— START —

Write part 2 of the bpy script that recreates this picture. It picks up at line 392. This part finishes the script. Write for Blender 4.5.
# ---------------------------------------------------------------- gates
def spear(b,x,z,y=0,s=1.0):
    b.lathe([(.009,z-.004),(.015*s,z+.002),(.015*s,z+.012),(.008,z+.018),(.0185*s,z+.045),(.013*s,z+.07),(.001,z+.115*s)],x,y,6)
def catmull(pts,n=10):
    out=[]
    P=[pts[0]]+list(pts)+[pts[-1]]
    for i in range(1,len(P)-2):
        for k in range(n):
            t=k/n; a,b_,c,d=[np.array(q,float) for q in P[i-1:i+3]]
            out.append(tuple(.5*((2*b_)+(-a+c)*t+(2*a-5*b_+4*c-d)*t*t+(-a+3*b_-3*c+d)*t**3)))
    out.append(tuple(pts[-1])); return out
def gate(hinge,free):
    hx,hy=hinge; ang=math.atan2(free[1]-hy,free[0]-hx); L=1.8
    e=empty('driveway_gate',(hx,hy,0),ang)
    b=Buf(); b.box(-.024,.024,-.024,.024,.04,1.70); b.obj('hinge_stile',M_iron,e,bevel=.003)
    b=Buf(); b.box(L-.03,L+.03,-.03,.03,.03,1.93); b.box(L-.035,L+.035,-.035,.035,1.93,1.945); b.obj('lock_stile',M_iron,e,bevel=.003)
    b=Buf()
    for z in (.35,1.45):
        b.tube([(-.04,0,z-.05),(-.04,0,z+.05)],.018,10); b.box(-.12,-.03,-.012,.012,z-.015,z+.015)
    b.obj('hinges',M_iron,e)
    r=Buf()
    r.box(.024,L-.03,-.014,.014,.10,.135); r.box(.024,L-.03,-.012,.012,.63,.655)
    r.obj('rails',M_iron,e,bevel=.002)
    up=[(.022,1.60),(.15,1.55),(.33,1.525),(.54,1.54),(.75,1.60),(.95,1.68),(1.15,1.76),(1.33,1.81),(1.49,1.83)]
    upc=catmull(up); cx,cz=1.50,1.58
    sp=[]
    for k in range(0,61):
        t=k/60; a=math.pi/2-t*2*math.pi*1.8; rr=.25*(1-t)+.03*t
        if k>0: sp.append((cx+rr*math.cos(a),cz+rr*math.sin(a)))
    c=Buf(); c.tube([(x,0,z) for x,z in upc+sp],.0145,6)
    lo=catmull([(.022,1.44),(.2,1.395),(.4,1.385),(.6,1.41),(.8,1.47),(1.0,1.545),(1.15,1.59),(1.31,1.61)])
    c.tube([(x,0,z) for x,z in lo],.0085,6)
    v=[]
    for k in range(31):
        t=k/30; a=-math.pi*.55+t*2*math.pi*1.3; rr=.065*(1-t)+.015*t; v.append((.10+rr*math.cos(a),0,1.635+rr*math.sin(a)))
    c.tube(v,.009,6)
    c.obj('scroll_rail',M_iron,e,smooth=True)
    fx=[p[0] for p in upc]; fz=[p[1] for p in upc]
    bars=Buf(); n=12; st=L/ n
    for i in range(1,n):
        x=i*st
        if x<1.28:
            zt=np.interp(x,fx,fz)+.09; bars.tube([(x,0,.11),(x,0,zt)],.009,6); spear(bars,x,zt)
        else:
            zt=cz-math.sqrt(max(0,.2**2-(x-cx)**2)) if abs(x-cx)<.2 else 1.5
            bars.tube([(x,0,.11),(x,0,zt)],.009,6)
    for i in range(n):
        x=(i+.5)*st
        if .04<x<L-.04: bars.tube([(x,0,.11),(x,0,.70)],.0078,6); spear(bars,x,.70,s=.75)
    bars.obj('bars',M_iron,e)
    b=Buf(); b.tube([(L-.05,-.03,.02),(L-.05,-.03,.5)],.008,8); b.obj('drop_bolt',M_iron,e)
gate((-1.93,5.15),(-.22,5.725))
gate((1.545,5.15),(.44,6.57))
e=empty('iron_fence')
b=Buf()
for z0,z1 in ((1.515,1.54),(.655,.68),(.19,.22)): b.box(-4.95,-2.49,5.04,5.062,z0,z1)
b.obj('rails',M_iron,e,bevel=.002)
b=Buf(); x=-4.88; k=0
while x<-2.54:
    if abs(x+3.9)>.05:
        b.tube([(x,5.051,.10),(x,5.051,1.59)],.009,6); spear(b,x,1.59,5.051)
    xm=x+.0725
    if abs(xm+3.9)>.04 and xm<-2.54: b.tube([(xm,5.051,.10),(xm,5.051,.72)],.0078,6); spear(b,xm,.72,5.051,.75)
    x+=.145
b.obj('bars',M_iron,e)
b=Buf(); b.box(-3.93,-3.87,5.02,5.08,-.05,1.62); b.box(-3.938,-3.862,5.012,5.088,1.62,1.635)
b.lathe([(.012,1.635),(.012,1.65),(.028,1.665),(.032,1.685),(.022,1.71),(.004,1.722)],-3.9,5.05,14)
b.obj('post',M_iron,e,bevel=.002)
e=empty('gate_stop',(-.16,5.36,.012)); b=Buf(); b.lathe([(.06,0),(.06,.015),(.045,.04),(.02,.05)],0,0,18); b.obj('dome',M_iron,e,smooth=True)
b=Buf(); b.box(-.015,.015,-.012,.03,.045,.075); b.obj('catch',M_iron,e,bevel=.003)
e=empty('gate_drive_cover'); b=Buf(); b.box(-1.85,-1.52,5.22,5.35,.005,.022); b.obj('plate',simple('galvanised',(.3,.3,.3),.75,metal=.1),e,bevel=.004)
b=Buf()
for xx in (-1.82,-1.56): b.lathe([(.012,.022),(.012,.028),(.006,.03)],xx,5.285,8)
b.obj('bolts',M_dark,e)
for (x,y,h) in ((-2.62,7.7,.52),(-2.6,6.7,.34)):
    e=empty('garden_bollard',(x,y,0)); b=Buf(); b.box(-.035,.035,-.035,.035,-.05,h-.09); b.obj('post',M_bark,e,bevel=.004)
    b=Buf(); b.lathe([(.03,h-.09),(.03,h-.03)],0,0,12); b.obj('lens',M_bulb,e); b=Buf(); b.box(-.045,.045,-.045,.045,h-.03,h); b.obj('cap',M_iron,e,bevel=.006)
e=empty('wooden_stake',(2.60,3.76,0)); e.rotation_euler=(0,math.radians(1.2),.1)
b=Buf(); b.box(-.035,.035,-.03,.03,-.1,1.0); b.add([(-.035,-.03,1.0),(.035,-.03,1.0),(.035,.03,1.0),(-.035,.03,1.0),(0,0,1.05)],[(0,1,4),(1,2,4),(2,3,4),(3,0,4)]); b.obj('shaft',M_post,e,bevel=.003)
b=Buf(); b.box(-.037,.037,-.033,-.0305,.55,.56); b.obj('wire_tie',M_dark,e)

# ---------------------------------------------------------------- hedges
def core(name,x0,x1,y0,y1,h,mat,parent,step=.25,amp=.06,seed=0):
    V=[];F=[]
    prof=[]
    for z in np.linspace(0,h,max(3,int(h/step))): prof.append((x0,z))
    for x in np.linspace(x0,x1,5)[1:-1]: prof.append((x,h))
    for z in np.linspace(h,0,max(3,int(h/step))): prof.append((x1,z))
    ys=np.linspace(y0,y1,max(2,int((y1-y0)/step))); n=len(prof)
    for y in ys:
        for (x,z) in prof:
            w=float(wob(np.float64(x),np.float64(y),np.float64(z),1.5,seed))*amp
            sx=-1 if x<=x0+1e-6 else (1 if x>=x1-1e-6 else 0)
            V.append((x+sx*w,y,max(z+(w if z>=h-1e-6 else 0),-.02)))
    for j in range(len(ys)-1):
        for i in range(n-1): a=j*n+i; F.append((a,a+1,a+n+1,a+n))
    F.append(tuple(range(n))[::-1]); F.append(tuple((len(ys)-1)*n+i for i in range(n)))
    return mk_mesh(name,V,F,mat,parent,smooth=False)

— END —

# THE PROBLEM
Print the whole listing exactly as it is.

# SOLVED PROBLEM
Write part 2 of the bpy script that recreates this picture. It picks up at line 392. This part finishes the script. Write for Blender 4.5.
# ---------------------------------------------------------------- gates
def spear(b,x,z,y=0,s=1.0):
    b.lathe([(.009,z-.004),(.015*s,z+.002),(.015*s,z+.012),(.008,z+.018),(.0185*s,z+.045),(.013*s,z+.07),(.001,z+.115*s)],x,y,6)
def catmull(pts,n=10):
    out=[]
    P=[pts[0]]+list(pts)+[pts[-1]]
    for i in range(1,len(P)-2):
        for k in range(n):
            t=k/n; a,b_,c,d=[np.array(q,float) for q in P[i-1:i+3]]
            out.append(tuple(.5*((2*b_)+(-a+c)*t+(2*a-5*b_+4*c-d)*t*t+(-a+3*b_-3*c+d)*t**3)))
    out.append(tuple(pts[-1])); return out
def gate(hinge,free):
    hx,hy=hinge; ang=math.atan2(free[1]-hy,free[0]-hx); L=1.8
    e=empty('driveway_gate',(hx,hy,0),ang)
    b=Buf(); b.box(-.024,.024,-.024,.024,.04,1.70); b.obj('hinge_stile',M_iron,e,bevel=.003)
    b=Buf(); b.box(L-.03,L+.03,-.03,.03,.03,1.93); b.box(L-.035,L+.035,-.035,.035,1.93,1.945); b.obj('lock_stile',M_iron,e,bevel=.003)
    b=Buf()
    for z in (.35,1.45):
        b.tube([(-.04,0,z-.05),(-.04,0,z+.05)],.018,10); b.box(-.12,-.03,-.012,.012,z-.015,z+.015)
    b.obj('hinges',M_iron,e)
    r=Buf()
    r.box(.024,L-.03,-.014,.014,.10,.135); r.box(.024,L-.03,-.012,.012,.63,.655)
    r.obj('rails',M_iron,e,bevel=.002)
    up=[(.022,1.60),(.15,1.55),(.33,1.525),(.54,1.54),(.75,1.60),(.95,1.68),(1.15,1.76),(1.33,1.81),(1.49,1.83)]
    upc=catmull(up); cx,cz=1.50,1.58
    sp=[]
    for k in range(0,61):
        t=k/60; a=math.pi/2-t*2*math.pi*1.8; rr=.25*(1-t)+.03*t
        if k>0: sp.append((cx+rr*math.cos(a),cz+rr*math.sin(a)))
    c=Buf(); c.tube([(x,0,z) for x,z in upc+sp],.0145,6)
    lo=catmull([(.022,1.44),(.2,1.395),(.4,1.385),(.6,1.41),(.8,1.47),(1.0,1.545),(1.15,1.59),(1.31,1.61)])
    c.tube([(x,0,z) for x,z in lo],.0085,6)
    v=[]
    for k in range(31):
        t=k/30; a=-math.pi*.55+t*2*math.pi*1.3; rr=.065*(1-t)+.015*t; v.append((.10+rr*math.cos(a),0,1.635+rr*math.sin(a)))
    c.tube(v,.009,6)
    c.obj('scroll_rail',M_iron,e,smooth=True)
    fx=[p[0] for p in upc]; fz=[p[1] for p in upc]
    bars=Buf(); n=12; st=L/ n
    for i in range(1,n):
        x=i*st
        if x<1.28:
            zt=np.interp(x,fx,fz)+.09; bars.tube([(x,0,.11),(x,0,zt)],.009,6); spear(bars,x,zt)
        else:
            zt=cz-math.sqrt(max(0,.2**2-(x-cx)**2)) if abs(x-cx)<.2 else 1.5
            bars.tube([(x,0,.11),(x,0,zt)],.009,6)
    for i in range(n):
        x=(i+.5)*st
        if .04<x<L-.04: bars.tube([(x,0,.11),(x,0,.70)],.0078,6); spear(bars,x,.70,s=.75)
    bars.obj('bars',M_iron,e)
    b=Buf(); b.tube([(L-.05,-.03,.02),(L-.05,-.03,.5)],.008,8); b.obj('drop_bolt',M_iron,e)
gate((-1.93,5.15),(-.22,5.725))
gate((1.545,5.15),(.44,6.57))
e=empty('iron_fence')
b=Buf()
for z0,z1 in ((1.515,1.54),(.655,.68),(.19,.22)): b.box(-4.95,-2.49,5.04,5.062,z0,z1)
b.obj('rails',M_iron,e,bevel=.002)
b=Buf(); x=-4.88; k=0
while x<-2.54:
    if abs(x+3.9)>.05:
        b.tube([(x,5.051,.10),(x,5.051,1.59)],.009,6); spear(b,x,1.59,5.051)
    xm=x+.0725
    if abs(xm+3.9)>.04 and xm<-2.54: b.tube([(xm,5.051,.10),(xm,5.051,.72)],.0078,6); spear(b,xm,.72,5.051,.75)
    x+=.145
b.obj('bars',M_iron,e)
b=Buf(); b.box(-3.93,-3.87,5.02,5.08,-.05,1.62); b.box(-3.938,-3.862,5.012,5.088,1.62,1.635)
b.lathe([(.012,1.635),(.012,1.65),(.028,1.665),(.032,1.685),(.022,1.71),(.004,1.722)],-3.9,5.05,14)
b.obj('post',M_iron,e,bevel=.002)
e=empty('gate_stop',(-.16,5.36,.012)); b=Buf(); b.lathe([(.06,0),(.06,.015),(.045,.04),(.02,.05)],0,0,18); b.obj('dome',M_iron,e,smooth=True)
b=Buf(); b.box(-.015,.015,-.012,.03,.045,.075); b.obj('catch',M_iron,e,bevel=.003)
e=empty('gate_drive_cover'); b=Buf(); b.box(-1.85,-1.52,5.22,5.35,.005,.022); b.obj('plate',simple('galvanised',(.3,.3,.3),.75,metal=.1),e,bevel=.004)
b=Buf()
for xx in (-1.82,-1.56): b.lathe([(.012,.022),(.012,.028),(.006,.03)],xx,5.285,8)
b.obj('bolts',M_dark,e)
for (x,y,h) in ((-2.62,7.7,.52),(-2.6,6.7,.34)):
    e=empty('garden_bollard',(x,y,0)); b=Buf(); b.box(-.035,.035,-.035,.035,-.05,h-.09); b.obj('post',M_bark,e,bevel=.004)
    b=Buf(); b.lathe([(.03,h-.09),(.03,h-.03)],0,0,12); b.obj('lens',M_bulb,e); b=Buf(); b.box(-.045,.045,-.045,.045,h-.03,h); b.obj('cap',M_iron,e,bevel=.006)
e=empty('wooden_stake',(2.60,3.76,0)); e.rotation_euler=(0,math.radians(1.2),.1)
b=Buf(); b.box(-.035,.035,-.03,.03,-.1,1.0); b.add([(-.035,-.03,1.0),(.035,-.03,1.0),(.035,.03,1.0),(-.035,.03,1.0),(0,0,1.05)],[(0,1,4),(1,2,4),(2,3,4),(3,0,4)]); b.obj('shaft',M_post,e,bevel=.003)
b=Buf(); b.box(-.037,.037,-.033,-.0305,.55,.56); b.obj('wire_tie',M_dark,e)

# ---------------------------------------------------------------- hedges
def core(name,x0,x1,y0,y1,h,mat,parent,step=.25,amp=.06,seed=0):
    V=[];F=[]
    prof=[]
    for z in np.linspace(0,h,max(3,int(h/step))): prof.append((x0,z))
    for x in np.linspace(x0,x1,5)[1:-1]: prof.append((x,h))
    for z in np.linspace(h,0,max(3,int(h/step))): prof.append((x1,z))
    ys=np.linspace(y0,y1,max(2,int((y1-y0)/step))); n=len(prof)
    for y in ys:
        for (x,z) in prof:
            w=float(wob(np.float64(x),np.float64(y),np.float64(z),1.5,seed))*amp
            sx=-1 if x<=x0+1e-6 else (1 if x>=x1-1e-6 else 0)
            V.append((x+sx*w,y,max(z+(w if z>=h-1e-6 else 0),-.02)))
    for j in range(len(ys)-1):
        for i in range(n-1): a=j*n+i; F.append((a,a+1,a+n+1,a+n))
    F.append(tuple(range(n))[::-1]); F.append(tuple((len(ys)-1)*n+i for i in range(n)))
    return mk_mesh(name,V,F,mat,parent,smooth=False)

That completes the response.